そのため、サスペンションの性能を決める重要な因子である、バネ上/バネ下の荷重比率が悪い方向に変化
した。更にワイド・タイヤは扱いにくい代物で、幅の広い接地面を常に均等を保ちながら地面に押し付けないと
その効能を発揮しない。
バネ上/バネ下の荷重比率を改善する目的で脚光を浴びた手段が、トーション・バー式サスペンションだ。

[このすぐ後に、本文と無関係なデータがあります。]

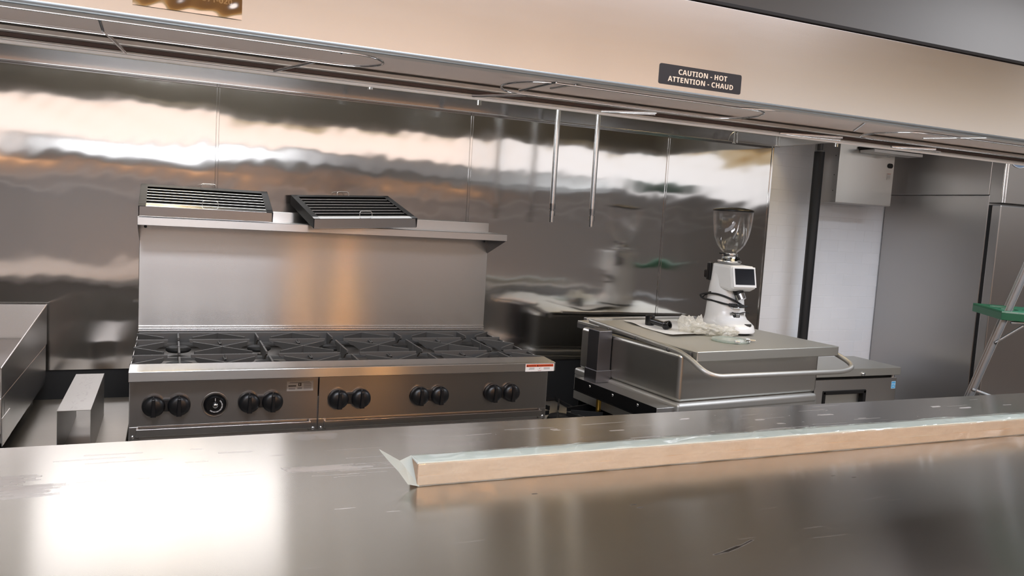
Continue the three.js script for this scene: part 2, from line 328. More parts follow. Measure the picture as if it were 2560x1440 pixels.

ロータス72が出現する以前は、コイル・スプリング/ダンパー ユニットの全盛時代だった。しかしコイル
スプリングは、捩りと曲げを受けるので応力が高く、同じ重量であれば、棒を捩った時の反発力を利用する
トーション・バーはコイル・スプリングより吸収しうるエネルギーが大きい利点がある。そしてなにより、
トーション・バー自体はすべてバネ上の荷重となる強味がある。
そこでロータス72を開発するに当たり、チャップマンとモーリス・フィリップは、寸法が長すぎる事が
仇となって敬遠されてきたトーション・バーを、パイプとバーを組合せてコンパクトにまとめた。